Assume for some finite positive constants $\tau,C$ and $\lambda$, the positive function $f$ satisfies $$\int_0^\tau f(t,s,x)ds\leq C \exp (-\lambda t),$$ where the constants are independent of $t$.
What kind of condition do we need on the function $f$ to obtain the following result? $$f(t,s,x)\leq C \exp (-\lambda t),$$ where $C$ is independent of time $t$. Is it enough that we just assume the function $f$ is continuous w.r.t $s$ in the interval [$0$,$\tau$]
Bounds on the integral of a function do not give bounds on the function itself.
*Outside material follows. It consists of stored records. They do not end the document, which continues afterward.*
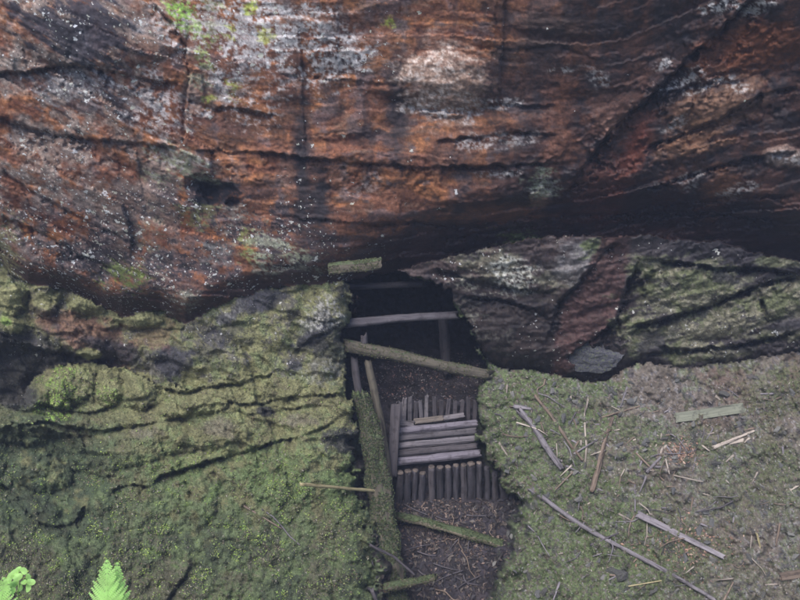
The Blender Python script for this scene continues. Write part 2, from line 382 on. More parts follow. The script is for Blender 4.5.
for cx, cy, rx, ry_, a, col, k in ((632,155,12,42,25,(.15,.042,.024),.75),(600,190,26,34,35,(.10,.038,.028),.7),(615,100,30,16,-40,(.12,.06,.045),.6),(755,50,60,22,-15,(.16,.052,.02),.7),(650,235,40,8,0,(.12,.05,.035),.5),
        (715,105,44,22,-22,(.20,.11,.07),.8),(695,140,34,14,-20,(.22,.11,.06),.7),(720,185,14,24,25,(.16,.07,.035),.7),(785,157,22,9,0,(.26,.19,.16),.8),(540,200,10,8,0,(.28,.16,.11),.9),(500,215,38,8,-3,(.22,.10,.06),.8),(560,110,20,40,0,(.15,.06,.035),.5),
        (560,145,16,20,0,(.19,.085,.055),.6),(610,125,10,8,0,(.22,.12,.09),.7),(545,30,40,16,0,(.055,.035,.03),.7)):
    c = mix(c, col, isC * blob(cx,cy,rx,ry_,a,.7,.5) * k)
# pale lichen and mineral bloom
wh = np.clip(blob(275,42,80,36,10,1.0,.5) + blob(335,52,50,12,10,.9,.4) + blob(235,15,50,40,0,1.0,.5) + blob(160,20,20,20,0,1,.5)*.5 + blob(235,90,40,22,40,1.2,.5)*.7 + blob(160,108,30,28,30,1.2,.5)*.8 + blob(75,85,35,16,0,1.2,.5)*.45, 0, 1)
c = mix(c, (.42,.395,.40), isC * wh * sst(nf + .8*nz, -.45, .35) * .85)
c = mix(c, (.36,.24,.185), isC * blob(440,82,38,34,0,.8,.5) * .85)
c = mix(c, (.48,.40,.36), isC * blob(438,68,27,18,0,1.3,.6) * sst(nf, -.2, .4) * .8)
c = mix(c, (.52,.42,.38), isC * blob(425,98,22,16,20,1.2,.5) * sst(nf, -.2, .25) * .8)
for cx, cy, rx, ry_, a, k in ((722,5,15,6,-20,.95),(760,5,14,6,-10,.9),(684,84,16,7,-20,.8),(700,88,20,5,-15,.8),(663,62,8,5,-30,.7),(735,85,12,6,30,.6),(545,182,12,7,0,.6),(540,190,16,8,0,.5),(495,103,26,5,0,.5),(440,113,30,5,5,.7),(505,140,36,6,-8,.55),(560,70,12,3,-8,.7),(505,173,22,3,-5,.7),
        (600,80,8,7,0,.6),(790,157,14,5,0,.7),(672,125,12,4,-30,.5),(690,180,12,6,-20,.6),(740,190,14,4,-15,.6),(175,165,18,11,10,.6),(200,162,14,8,10,.6),(365,185,14,8,-30,.3)):
    c = mix(c, (.45,.43,.43), isC * blob(cx,cy,rx,ry_,a,1.4,.6) * sst(nf, -.3, .3) * k)
# spots of green and yellow on the face
gy = [(185,170,16,9,(.33,.33,.24),.8),(205,176,12,6,(.36,.36,.27),.7),(235,222,14,12,(.30,.29,.26),.6),(300,262,22,7,(.26,.27,.22),.6),(268,268,14,6,(.34,.34,.28),.6),(222,250,14,9,(.28,.27,.26),.5),(150,230,10,14,(.2,.2,.14),.4),(185,300,12,8,(.28,.28,.22),.5),(177,8,11,11,LIME,1),(195,28,8,8,(.22,.30,.10),.9),(212,20,8,14,(.24,.25,.12),.7),(205,55,9,9,(.28,.32,.12),.9),(196,80,10,9,(.27,.25,.17),.8),(210,97,6,5,(.36,.40,.08),.9),(250,6,5,5,(.36,.40,.08),.9),(262,35,8,6,(.4,.42,.10),.7),(234,90,6,6,(.4,.42,.10),.7),(232,32,5,6,(.4,.42,.1),.7),
      (390,22,6,4,(.36,.40,.08),.9),(245,234,7,9,(.24,.25,.08),.9),(250,252,9,7,(.27,.30,.09),.9),(200,215,14,9,(.20,.20,.09),.7),(120,275,20,11,(.16,.20,.06),.9),(285,255,24,6,(.30,.32,.22),.7),(262,245,12,12,(.33,.34,.26),.7),(540,185,12,12,(.30,.33,.22),.7),(515,236,16,5,(.14,.18,.06),.8),(8,255,10,20,(.24,.22,.11),.8),(5,240,8,12,(.26,.24,.14),.8),(175,165,20,14,(.30,.30,.18),.5)]
for cx, cy, rx, ry_, col, k in gy: c = mix(c, col, isC * blob(cx,cy,rx*1.1,ry_*1.1,0,1.7,.5) * sst(nf2 + nz*.5, -.5, .1) * k)

# left ledge rocks (2)
cm = np.zeros(c.shape) + L3(MOSS2)
cm = mix(cm, MOSS, sst(nm, -.1, .4) * .6)
cm = mix(cm, (.26,.235,.155), sst(nz, .1, .6) * .7)
bare = np.clip(sst(nz + .8*nf, .28, .5) * .8 + blob(255,302,22,10,-15,.7,.2) + blob(215,340,24,18,-20,1.1,.4)*.7 + blob(315,330,12,26,35,.9,.3)*.8 + blob(330,350,16,26,10,1.2,.4)*.7 + blob(165,362,22,15,0,.8,.3) + blob(255,410,10,5,0,.9,.3), 0, 1)
cm = mix(cm, (.065,.06,.072), bare * .88)
cm = mix(cm, (.055,.052,.068), np.clip(blob(262,302,26,11,-18,.5,.2) + blob(225,318,10,6,0,.6,.2) + blob(280,296,12,6,0,.7,.2) + blob(210,333,14,9,0,1,.3) + blob(222,342,10,9,0,1,.3) + blob(168,362,24,15,-20,.5,.2) + blob(293,362,10,10,0,.9,.3) + blob(312,336,16,6,-30,.8,.2), 0, 1) * .9)
cm = mix(cm, (.36,.35,.34), np.clip(blob(325,312,20,14,-35,1.2,.4) + blob(320,372,18,12,0,1.2,.4)*.5 + blob(225,315,24,8,-15,1.3,.4)*.4, 0, 1) * sst(nf2, -.15, .2) * .8)
brn = np.clip(blob(80,335,60,17,32,.6,.3) + blob(105,345,30,20,30,.6,.3) + blob(150,335,24,14,0,.8,.3)*.6, 0, 1)
cm = mix(cm, (.17,.09,.066), brn * .9); cm = mix(cm, (.05,.042,.05), brn * sst(nz, .1, .5) * .7)
cm = mix(cm, (.042,.036,.046), np.clip(blob(10,350,60,26,10,.5,.3) + blob(60,358,60,8,5,.5,.3) + blob(120,352,30,11,20,.6,.3) + blob(15,385,26,24,0,.6,.3), 0, 1) * .9)  # far-left recess and overhang: shade painted dark
for cx, cy, rx, ry_ in ((45,300,15,12),(90,303,24,10),(140,319,20,7),(12,300,16,15),(10,325,14,9),(90,354,11,5)):
    cm = mix(cm, MOSS2, blob(cx,cy,rx,ry_,8,.5,.2) * .95)
cm = mix(cm, LIME, blob(5,322,7,5,0,.9,.3) * .7)
# mossy slope (3)
cl = np.zeros(c.shape) + L3(MOSS2)
cl = mix(cl, MOSS, sst(nm + (PY-430)/160, -.2, .5))
cl = mix(cl, (.17,.145,.095), sst(nz, .15, .65) * .6)
cl = mix(cl, (.140,.200,.080), sst(nl*.7 + nm*.6 + sst(PX,120,330)*.25, .10, .55) * sst(PY, 430, 470) * .8)
cl = mix(cl, (.245,.24,.115), sst(nm - .3*nf, .15, .6) * sst(PY, 500, 440) * .7)
cl = mix(cl, MOSSD, sst(nz + .5*nf, -.1, .5) * sst(PY, 470, 560) * .75)
cl = mix(cl, (.115,.095,.078), sst(nl + nf*.5, -.1, .4) * sst(PY, 480, 560) * .75)
cl = mix(cl, MOSSD, np.clip(blob(40,470,90,70,15,.5,.5), 0, 1) * sst(nz, -.8, 0) * .9)  # shade of the left hollow painted in with the dark moss colour
cl = mix(cl, (.048,.058,.042), sst(nz - .4*nl, -.3, .5) * sst(PY + .12*(260-PX), 500, 570) * .75)
cl = mix(cl, (.052,.048,.06), np.clip(blob(345,440,20,15,0,.8,.2) + blob(320,375,12,9,0,1,.3) + blob(265,411,9,5,0,.8,.3) + blob(15,395,20,12,0,.8,.3), 0, 1) * .9)
cl = mix(cl, (.20,.165,.145), np.clip(blob(222,427,15,10,20,1,.4) + blob(300,420,20,6,0,1,.4) + blob(140,432,14,6,0,1,.4), 0, 1) * .6)
cl = mix(cl, LIME, np.clip(blob(60,388,14,20,15,1.3,.3) + blob(58,412,12,9,0,1.3,.3) + blob(107,395,10,12,0,1.5,.3)*.6, 0, 1) * sst(nf2, .12, .25) * .9)
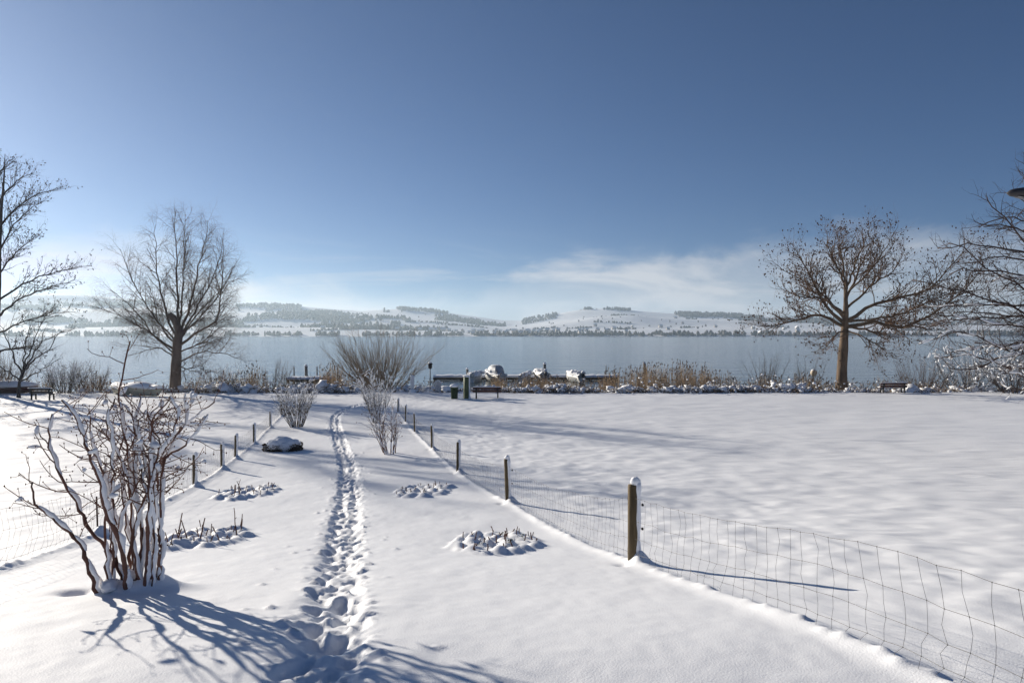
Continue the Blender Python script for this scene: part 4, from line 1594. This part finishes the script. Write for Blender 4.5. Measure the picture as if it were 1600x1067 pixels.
# ---------------------------------------------------------------- benches and small things on the lawn
def bench(label, px, py, W_, rot, slat_m, d=None):
    x, y, z = ground_at(px, py)
    if d:
        y = d
        x = (px - 800) / F * d
        z = float(zbase(x, y))
    e = empty("park_bench", (x, y, zs(x, y)), label, "bench")
    e.rotation_euler.z = rot
    for sx in (-1, 1):
        lx = sx * (W_ / 2 - 0.28)
        # a leg with its back upright, as one bent iron profile
        prof = [(-0.24, -0.1), (-0.17, -0.1), (-0.15, 0.40), (0.16, 0.40), (0.20, -0.1), (0.28, -0.1), (0.25, 0.42), (0.36, 0.90), (0.29, 0.90), (0.17, 0.47), (-0.22, 0.47)]
        rings = [[(lx - 0.05, a, b_) for a, b_ in prof], [(lx + 0.05, a, b_) for a, b_ in prof]]
        k = len(prof)
        V = np.array(rings).reshape(-1, 3)
        Fq = [(j, (j + 1) % k, k + (j + 1) % k, k + j) for j in range(k)]
        import mathutils.geometry as mg
        tri = mg.tessellate_polygon([[Vector((0, a, b_)) for a, b_ in prof]])
        tr_ = [tuple(t) for t in tri] + [tuple(k + i for i in reversed(t)) for t in tri]
        mesh_np("leg", V, [np.array(Fq), np.array(tr_)], M['iron'], e, smooth=False)
    for yy in (-0.17, -0.03, 0.11):
        box("seat_slat", (0, yy, 0.495), (W_, 0.115, 0.045), slat_m, e, bevel=0.008)
    for (yy, zz) in ((0.195, 0.63), (0.250, 0.86)):
        box("back_slat", (0, yy, zz), (W_, 0.05, 0.18), slat_m, e, rot=(-0.24, 0, 0), bevel=0.008)
    Rn = random.Random(int(px))
    for nm, yc, zc_, hw, hh in (("seat_snow", -0.03, 0.52, 0.22, 0.11), ("back_snow", 0.275, 0.948, 0.04, 0.07)):
        rings = []
        for i in range(15):
            xx = -W_ / 2 + W_ * i / 14
            h = hh * Rn.uniform(0.8, 1.15) * (0.5 if i in (0, 14) else 1)
            rings.append([(xx, yc - hw, zc_), (xx, yc - hw * 0.8, zc_ + h * 0.7), (xx, yc, zc_ + h), (xx, yc + hw * 0.8, zc_ + h * 0.7), (xx, yc + hw, zc_)])
        loft(nm, rings, M['snow_clump'], e)
    return e


bench("red-brown slatted bench beside the green post near the shore", 761, 622, 2.35, math.pi, M['slat'])
bench("weathered grey slatted bench in front of the covered red boat", 66, 625, 2.2, math.pi - 0.15, M['slat_grey'])
bench("low brown slatted bench just right of the spreading tree", 1395, 613, 2.6, math.pi + 0.1, M['slat'], d=62.5)

x, y, z = ground_at(710, 622.5)
e = empty("litter_bin", (x, y, zs(x, y)), "green litter bin with a thick cap of snow", "bin")
loft("body", [[(sx * w, sy * w, h) for sx, sy in ((-1, -1), (1, -1), (1, 1), (-1, 1))] for w, h in ((0.24, -0.1), (0.29, 0.92))], M['green'], e, smooth=False)
box("lid", (0, 0, 0.95), (0.68, 0.66, 0.06), M['green'], e, bevel=0.015)
lump_obj("snow_cap", (0.02, 0, 1.0), (0.42, 0.38, 0.26), M['snow_clump'], e, lump=0.06, flat=-0.1)

x, y, z = ground_at(728, 622.5)
e = empty("notice_post", (x, y, zs(x, y)), "tall narrow dark green board post beside the bench, snow down one edge", "post")
box("panel", (0, 0, 0.85), (0.34, 0.5, 1.95), M['green'], e, rot=(0, 0, 0.3), bevel=0.02)
S = Tubes()
S.add(np.array([[0.27, -0.02, t] for t in np.linspace(-0.1, 1.85, 9)]), np.array([0.2, 0.12, 0.07, 0.06, 0.06, 0.07, 0.07, 0.08, 0.06]), 8)
V, Fc = blob_arrays((0, 0, 0), 1.0, 1.0, 0.1, 12, 7)
S.raw(V * np.array([0.30, 0.30, 0.1]) + np.array([0.03, 0, 1.86]), Fc)
S.build("snow_cap", M['snow_clump'], e)

x, y, z = ground_at(672, 613)
e = empty("lantern_post", (x, y, zs(x, y)), "thin dark lantern post in front of the willow bush", "lamp")
A = Tubes()
A.add(np.array([[0, 0, -0.2], [0, 0, 1.0], [0, 0, 2.15]]), np.array([0.05, 0.045, 0.04]), 8)
A.build("pole", M['iron'], e)
hd = loft("lantern", [[(w * math.cos(a), w * math.sin(a), h) for a in np.arange(6) * math.pi / 3] for w, h in ((0.10, 2.13), (0.17, 2.2), (0.19, 2.52), (0.26, 2.55), (0.10, 2.72))], M['iron'], e, smooth=False)
lump_obj("snow_cap", (0, 0, 2.7), (0.16, 0.16, 0.07), M['snow_clump'], hd)
lump_obj("snow", (0.02, -0.03, 0.06), (0.26, 0.24, 0.2), M['snow_clump'], e)

x, y, z = ground_at(644, 614)
e = empty("white_post", (x, y, zs(x, y)), "square white post plastered with snow at the end of the trail", "post")
box("shaft", (0, 0, 0.65), (0.30, 0.28, 1.6), M['white'], e, bevel=0.02)
lump_obj("snow_cap", (0, 0, 1.47), (0.22, 0.2, 0.12), M['snow_clump'], e, flat=-0.3)
lump_obj("snow", (0.03, -0.05, 0.1), (0.32, 0.3, 0.24), M['snow_clump'], e)

x, y, z = ground_at(684, 614)
e = empty("arched_stone", (x, y, zs(x, y)), "pale upright stone with rounded top beside the lantern post", "stone")
prof = [(-0.27, -0.15), (0.27, -0.15), (0.27, 0.78)] + [(0.27 * math.cos(a), 0.78 + 0.3 * math.sin(a)) for a in np.linspace(0.25, math.pi - 0.25, 9)] + [(-0.27, 0.78)]
loft("slab", [[(a, yy, b_) for a, b_ in prof] for yy in (-0.08, 0.08)], M['stone'], e, smooth=False)
loft("rim_snow", [[(math.cos(a) * r, yy, 0.78 + math.sin(a) * (r + 0.03)) for r, yy in ((0.275, -0.075), (0.335, -0.05), (0.335, 0.05), (0.275, 0.075))] for a in np.linspace(0.0, math.pi, 12)], M['snow_clump'], e)
for k, (xx, zz) in enumerate(((0, 0.85), (-0.06, 0.62), (0.07, 0.55), (0.0, 0.38))):
    box("inscription_mark", (xx, -0.083, zz), (0.10, 0.008, 0.05), M['print'], e)

# --- street lamp reaching in from the right
d = 15.0
hx_, hz_ = (1590 - 800) / F * d, CAM_Z + (HORIZON - 302) / F * d
px_ = hx_ + 2.3
e = empty("street_lamp", (px_, d, zg(px_, d)), "dark street lamp head reaching in at the upper right edge", "street lamp")
zb_ = zg(px_, d)
A = Tubes()
A.add(curve_pts([(0, 0, -0.3), (0, 0, 4.0), (0, 0, hz_ - zb_ - 0.5), (-0.3, 0, hz_ - zb_ - 0.05), (-1.0, 0, hz_ - zb_ + 0.05), (-1.75, 0, hz_ - zb_ + 0.05)], 24), np.linspace(0.075, 0.035, 24), 12)
A.build("pole", M['lamp'], e)
rings = []
for t in np.linspace(0, 1, 12):
    xx = -1.7 - 0.85 * t
    w = 0.135 * (0.62 + 0.38 * math.sin(math.pi * min(1, t * 0.9 + 0.12))) * (1 - max(0, (t - 0.86) / 0.14) ** 2 * 0.75)
    rings.append([(xx, w * math.cos(a), hz_ - zb_ + 0.03 - 0.035 * t + w * 0.85 * math.sin(a)) for a in np.arange(12) * math.pi / 6])
hd = loft("lamp_head", rings, M['lamp'], e)
loft("lamp_cover", [[(xx, 0.09 * math.cos(a), hz_ - zb_ - 0.075 - 0.05 * s_) for a in np.arange(10) * math.pi / 5] for xx, s_ in ((-1.95, 0.2), (-2.15, 1), (-2.35, 0.2))], M['lens'], hd)

# ---------------------------------------------------------------- air
V, Fc = box_arrays(0, 2600, 130, 19000, 5700, 1)
zlo, zhi = -4.5, 235.0
V[:, 2] = np.where(V[:, 2] < 130, zlo, zhi)
hz = mesh_np("haze", V, [Fc], M['snow'], smooth=False)
mh = bpy.data.materials.new("haze_air")
mh.use_nodes = True
nt = mh.node_tree
for n in list(nt.nodes):
    if n.type == 'BSDF_PRINCIPLED':
        nt.nodes.remove(n)
pv = nt.nodes.new("ShaderNodeVolumePrincipled")
pv.inputs["Color"].default_value = (0.68, 0.85, 1.0, 1)
pv.inputs["Density"].default_value = 0.000135
pv.inputs["Anisotropy"].default_value = 0.42
nt.links.new(pv.outputs[0], nt.nodes["Material Output"].inputs["Volume"])
hz.data.materials.clear()
hz.data.materials.append(mh)
tag(hz, "thin winter haze over the lake and hills", kind="stuff")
To illustrate this, let's ignore the variables $t$ and $x$ for now and just consider functions $f(s)$ on the interval $[0,1].$
For example the functions $f_\epsilon\colon[0,1]\rightarrow\mathbb{R}$ given by $f_\epsilon(s)=(s+\epsilon)^{-{1/2}}$ (for say $\epsilon < 1$) have a uniform integral bound: $$ \int_0^1 f_\epsilon(s) d s=\int_\epsilon^{1+\epsilon}r^{-1/2}dr=(1+\epsilon)^{1/2}-\epsilon^{1/2}\le3 $$ However, $\sup_{s\in[0,1]}f_\epsilon(s)=\epsilon^{-1/2}\rightarrow \infty$ for $\epsilon \rightarrow 0$.